Tuesday, July 19, 2016

FANTASIA 2016—BED OF THE DEAD (2016)

The team aesthetic of the Black Fawn production group impressed me (and inspired me to develop my own creative team) when—at last year’s edition of Fantasia—I had the opportunity to talk to Chad Archibald about his entry BITE, whose gooey allure I was able to program into San Francisco’s Another Hole in the Head Film Festival. As a business and creative strategy, the Black Fawn stable of talent work on and promote each others’ films so that each, in turn, can have their moment in the spotlight. At this year’s 20th edition of Fantasia, it’s Jeff Maher’s turn with the World Premiere of his directorial feature debut Bed of the Dead (2016). Maher served as cinematographer on BITE, Antisocial and Hellmouth, and has co-written Bed of the Dead with Cody Calahan, who earlier directed and co-wrote Antisocial (and its sequel), as well as co-writing The Drownsman.

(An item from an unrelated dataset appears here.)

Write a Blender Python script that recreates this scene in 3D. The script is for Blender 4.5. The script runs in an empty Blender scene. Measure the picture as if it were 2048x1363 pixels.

Walking the talk of Black Fawn’s team aesthetic, it amused me to no end to see Chad Archibald in Bed of the Dead’s opening sequence in a cameo performance as a carpenter who takes wood from an accursed gallows tree, which he planes down to craft into a bed. The dispirited souls of all those who have been hung from the limbs of this tree inhabit the bed with its ornately sculptured headboard and wreak havoc on four swingers hoping to have a little fun at a sex club where the bed has ended up.

One of my mother’s favorite guilt trips was always to say, “You’ve made your bed, now lie in it.” Bed of the Dead tweaks that truism: “You’ve made your bed; now die in it.”

Black Fawn makes no pretense at elevated genre. They’re creating content for balls-out gorehounds and cleverly re-work and assemble tropes they know will satisfy their audiences. Hunky dudes are going to get eviscerated and lovely young women will be bathed in blood. That’s what Black Fawn promises and that’s what Black Fawn delivers. After all, as Stephen Sondheim has penned, “Who needs Albert Schweitzer when the lights are low?” Onto the expected sequence of being dragged under the bed or, for that matter, dragged onto the ceiling, Maher and Calahan have written some commendable flourishes worth noting, however. Two in particular.

First, the fabric of space and time is bent by cell phone texting. To hell with the roaming charges, police investigator Virgil (Colin Price) is trying to determine how five victims of a fire ended up in such a fate. The audience is told straight off that everyone is going to die and so, spectatorially, it’s a process of appreciating the choreographed kills. But when Virgil contacts one of the young women—“final girl”, in effect—fate seems less formidable.

More importantly, and with a deeper cogency, Virgil represents every white police officer who has killed an innocent black teenager. It seems obvious that nothing is more horrifying than real life, especially these days in the United States of America where the Black Lives Matter movement has brought into searing focus an institutionalized racism enforced by an increasingly militarized police force. Leave it to Canadian filmmakers to incorporate this American social issue into a genre format and this reviewer thanks them for their bravery in approaching the subject, albeit indirectly.